Guardian ad litem paid €240,000 last year, Dáil committee told

Comptroller says legal service for vulnerable children has no formal oversight

Comptroller and Auditor General Séamus McCarthy: He told the Dáil’s Public Accounts Committee  that the guardian ad litem service, whose 65  case-workers were paid a total of €8.2 million by  the State in 2016, had developed in an ad hoc fashion.  Photograph: Frank Miller

Comptroller and Auditor General Séamus McCarthy: He told the Dáil’s Public Accounts Committee that the guardian ad litem service, whose 65 case-workers were paid a total of €8.2 million by the State in 2016, had developed in an ad hoc fashion. Photograph: Frank Miller

 

A guardian ad litem – a person appointed to represent the best interests of a child in court – was paid €240,000 last year, an Oireachtas committee has heard.

The Dáil’s Public Accounts Committee on Thursday heard that the Child and Family Agency, Tusla, paid a total of €8.2 million to the 65 guardians ad litem operating in the State in 2016.

The individual annual fees for the service, established under the Child Care Act 1991, ranged from €40,000 to €240,000 in once case, the committee heard. Fine Gael TD Josepha Madigan said it the largest payment was an extraordinary figure, amounting to “more than the President of Ireland earns in a year”.

The average income for guardians ad litem last year was €126,000, the committee was told. Ms Madigan said this seemed to be on the basis of 1,000 hours work during the year. She said it was 2½ times what people doing similar work in the North, England and Wales received.

Guardians ad litem are appointed by judges to represent the interest of children in care. Their key functions are to ascertain the views of children who are the subject of care proceedings and to advise the court of these views, as well as giving their considered views on what is in the child’s best interest.

Formal oversight

Comptroller and Auditor General Séamus McCarthy, who examined the operation of the service, said there was no agency charged with formal oversight of guardians ad litem.

The system had developed in an ad hoc way, the committee heard.

Mr McCarthy said there was insufficient data to allow for effective monitoring of the expenditure on and delivery of the service.

It was stated that, on average, a guardian ad litem has about 10 cases ongoing at a time. “The absence of key data means demand for the service cannot be reliably estimated,” he said.

The comptroller also said the legal services were procured in 82 per cent of cases but that these were not subject to procurement guidelines or rules.

In all, an additional €7 million was estimated to have been spent on related legal fees last year, an increase of €1.5 million on 2015.

Ms Madigan pointed out that the documents show that reductions in legal fees were negotiated in 81 per cent of cases.
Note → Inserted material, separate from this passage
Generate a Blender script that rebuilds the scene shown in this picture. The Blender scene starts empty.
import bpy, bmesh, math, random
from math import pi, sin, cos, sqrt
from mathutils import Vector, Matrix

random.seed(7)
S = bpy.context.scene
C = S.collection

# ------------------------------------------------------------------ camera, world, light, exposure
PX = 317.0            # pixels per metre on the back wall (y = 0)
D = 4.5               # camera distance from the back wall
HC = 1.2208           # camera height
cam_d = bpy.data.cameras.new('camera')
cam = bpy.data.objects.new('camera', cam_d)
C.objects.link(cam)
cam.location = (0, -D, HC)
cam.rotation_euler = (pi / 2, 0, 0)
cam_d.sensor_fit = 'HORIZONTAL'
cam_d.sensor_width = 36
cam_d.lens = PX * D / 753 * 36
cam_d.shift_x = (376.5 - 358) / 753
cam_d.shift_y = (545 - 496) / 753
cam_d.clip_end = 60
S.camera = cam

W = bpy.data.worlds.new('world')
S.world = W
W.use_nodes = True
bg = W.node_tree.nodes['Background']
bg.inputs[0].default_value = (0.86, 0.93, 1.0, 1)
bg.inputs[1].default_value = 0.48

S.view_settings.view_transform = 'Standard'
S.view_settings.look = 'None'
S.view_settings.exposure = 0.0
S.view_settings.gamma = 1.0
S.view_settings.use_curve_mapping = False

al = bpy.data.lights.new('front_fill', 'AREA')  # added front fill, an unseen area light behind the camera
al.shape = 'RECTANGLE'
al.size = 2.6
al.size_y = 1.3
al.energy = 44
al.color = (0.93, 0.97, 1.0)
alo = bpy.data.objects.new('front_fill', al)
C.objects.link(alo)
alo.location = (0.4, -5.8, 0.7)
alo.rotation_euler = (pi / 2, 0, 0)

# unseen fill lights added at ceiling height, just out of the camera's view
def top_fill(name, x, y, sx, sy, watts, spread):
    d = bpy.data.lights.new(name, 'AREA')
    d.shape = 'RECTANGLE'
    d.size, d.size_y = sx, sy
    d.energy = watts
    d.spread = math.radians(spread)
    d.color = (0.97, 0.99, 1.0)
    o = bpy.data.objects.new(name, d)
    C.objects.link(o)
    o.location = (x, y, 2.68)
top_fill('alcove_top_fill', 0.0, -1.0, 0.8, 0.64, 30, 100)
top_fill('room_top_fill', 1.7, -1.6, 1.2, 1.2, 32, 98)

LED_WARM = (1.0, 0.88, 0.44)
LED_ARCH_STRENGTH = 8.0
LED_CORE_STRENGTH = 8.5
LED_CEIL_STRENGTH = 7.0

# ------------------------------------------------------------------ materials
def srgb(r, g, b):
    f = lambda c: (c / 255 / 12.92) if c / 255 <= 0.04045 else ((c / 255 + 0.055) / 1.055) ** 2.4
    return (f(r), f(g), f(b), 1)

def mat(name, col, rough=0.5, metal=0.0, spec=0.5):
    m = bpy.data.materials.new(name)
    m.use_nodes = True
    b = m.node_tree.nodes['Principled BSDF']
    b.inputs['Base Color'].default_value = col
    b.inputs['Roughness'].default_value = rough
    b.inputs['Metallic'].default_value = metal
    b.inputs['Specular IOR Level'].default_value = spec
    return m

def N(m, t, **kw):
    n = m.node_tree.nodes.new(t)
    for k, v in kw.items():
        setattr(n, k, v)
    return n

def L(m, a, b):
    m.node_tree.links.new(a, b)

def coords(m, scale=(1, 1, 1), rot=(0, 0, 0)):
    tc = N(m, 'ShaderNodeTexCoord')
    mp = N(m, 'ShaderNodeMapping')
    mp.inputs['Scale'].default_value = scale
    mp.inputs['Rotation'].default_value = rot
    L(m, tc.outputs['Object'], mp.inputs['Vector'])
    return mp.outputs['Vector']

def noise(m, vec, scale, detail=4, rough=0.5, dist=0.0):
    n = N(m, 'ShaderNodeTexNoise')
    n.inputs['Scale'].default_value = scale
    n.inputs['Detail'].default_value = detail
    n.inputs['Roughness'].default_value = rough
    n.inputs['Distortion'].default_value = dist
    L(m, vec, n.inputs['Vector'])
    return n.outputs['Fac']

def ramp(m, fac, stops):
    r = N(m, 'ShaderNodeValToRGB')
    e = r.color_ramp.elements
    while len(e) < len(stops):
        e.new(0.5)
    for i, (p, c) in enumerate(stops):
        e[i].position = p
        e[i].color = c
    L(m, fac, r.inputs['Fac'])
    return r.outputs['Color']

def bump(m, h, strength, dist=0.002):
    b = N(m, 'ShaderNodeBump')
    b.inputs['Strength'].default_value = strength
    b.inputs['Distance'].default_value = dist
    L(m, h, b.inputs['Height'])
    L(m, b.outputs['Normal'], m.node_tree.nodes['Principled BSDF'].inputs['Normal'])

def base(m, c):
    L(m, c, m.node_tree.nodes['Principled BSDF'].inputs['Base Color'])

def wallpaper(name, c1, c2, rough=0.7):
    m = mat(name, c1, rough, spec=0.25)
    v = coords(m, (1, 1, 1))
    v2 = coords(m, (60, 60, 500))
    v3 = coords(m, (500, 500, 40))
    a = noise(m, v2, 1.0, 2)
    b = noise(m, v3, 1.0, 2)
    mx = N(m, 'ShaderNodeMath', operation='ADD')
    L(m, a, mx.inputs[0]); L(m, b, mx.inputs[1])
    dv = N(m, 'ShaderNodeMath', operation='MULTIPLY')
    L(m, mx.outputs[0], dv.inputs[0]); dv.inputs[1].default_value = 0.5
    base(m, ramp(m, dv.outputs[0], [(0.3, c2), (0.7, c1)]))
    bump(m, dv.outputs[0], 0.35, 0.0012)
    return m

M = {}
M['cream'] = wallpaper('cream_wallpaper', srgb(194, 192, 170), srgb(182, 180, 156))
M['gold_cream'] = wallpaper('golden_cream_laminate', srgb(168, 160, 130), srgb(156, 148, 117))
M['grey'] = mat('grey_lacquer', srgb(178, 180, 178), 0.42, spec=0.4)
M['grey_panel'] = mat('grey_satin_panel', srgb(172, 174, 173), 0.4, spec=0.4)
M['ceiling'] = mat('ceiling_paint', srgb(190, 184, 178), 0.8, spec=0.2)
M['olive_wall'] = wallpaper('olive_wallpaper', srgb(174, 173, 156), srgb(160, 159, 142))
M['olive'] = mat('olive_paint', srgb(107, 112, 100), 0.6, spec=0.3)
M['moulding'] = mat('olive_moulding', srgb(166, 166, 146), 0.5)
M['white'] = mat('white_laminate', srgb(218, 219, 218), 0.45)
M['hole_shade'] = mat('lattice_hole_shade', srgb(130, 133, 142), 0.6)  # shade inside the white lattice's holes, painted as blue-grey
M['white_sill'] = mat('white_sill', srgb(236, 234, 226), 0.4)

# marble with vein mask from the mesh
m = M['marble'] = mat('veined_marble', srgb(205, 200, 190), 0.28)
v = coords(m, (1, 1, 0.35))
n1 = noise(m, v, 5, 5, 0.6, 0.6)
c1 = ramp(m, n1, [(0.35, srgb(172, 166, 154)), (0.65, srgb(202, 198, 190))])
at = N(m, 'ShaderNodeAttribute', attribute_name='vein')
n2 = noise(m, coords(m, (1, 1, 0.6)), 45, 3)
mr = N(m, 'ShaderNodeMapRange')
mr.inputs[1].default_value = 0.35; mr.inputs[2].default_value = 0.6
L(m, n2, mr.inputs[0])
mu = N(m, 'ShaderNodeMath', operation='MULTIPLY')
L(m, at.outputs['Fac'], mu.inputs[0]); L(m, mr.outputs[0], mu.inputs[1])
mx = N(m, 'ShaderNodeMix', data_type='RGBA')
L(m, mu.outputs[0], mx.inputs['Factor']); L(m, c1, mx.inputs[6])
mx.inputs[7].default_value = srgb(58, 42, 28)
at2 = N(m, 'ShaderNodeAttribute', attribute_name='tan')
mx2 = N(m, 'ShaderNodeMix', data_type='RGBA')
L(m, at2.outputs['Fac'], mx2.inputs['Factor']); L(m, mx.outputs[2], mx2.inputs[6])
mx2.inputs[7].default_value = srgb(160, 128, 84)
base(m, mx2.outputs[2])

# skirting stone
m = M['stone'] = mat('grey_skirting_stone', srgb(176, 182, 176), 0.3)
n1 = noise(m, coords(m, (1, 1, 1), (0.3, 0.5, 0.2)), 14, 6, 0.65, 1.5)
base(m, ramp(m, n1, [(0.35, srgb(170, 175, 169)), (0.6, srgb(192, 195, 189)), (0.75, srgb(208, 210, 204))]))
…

That suggested, she said, that overcharging was common.

Significant reform

Fergal Lynch, the secretary general of the Department of Children and Youth Affairs, said it has acknowledged the present arrangements for guardians ad litem are in need of significant reform.

“Despite its importance to vulnerable children and young people, the service is ad hoc, and lacks an appropriate system of organisation and governance.”

He pointed to the legislation announced this week that will set up a new national service for guardians ad litem that will set minimum standards for qualifications; regulate assignment of legal services; and monitor performance.

Mr Lynch and Tusla chief executive Fred McBride told the committee they were aware of the problem and had taken significant steps in recent years to control costs. Mr Lynch did agree that the comptroller’s report had given extra impetus to the reforms.

Catherine Murphy of the Social Democrats said the system “looks like a cartel”. She said there were 65 guardians ad litem and that there was an incentive for them to keep going in the cases they handled.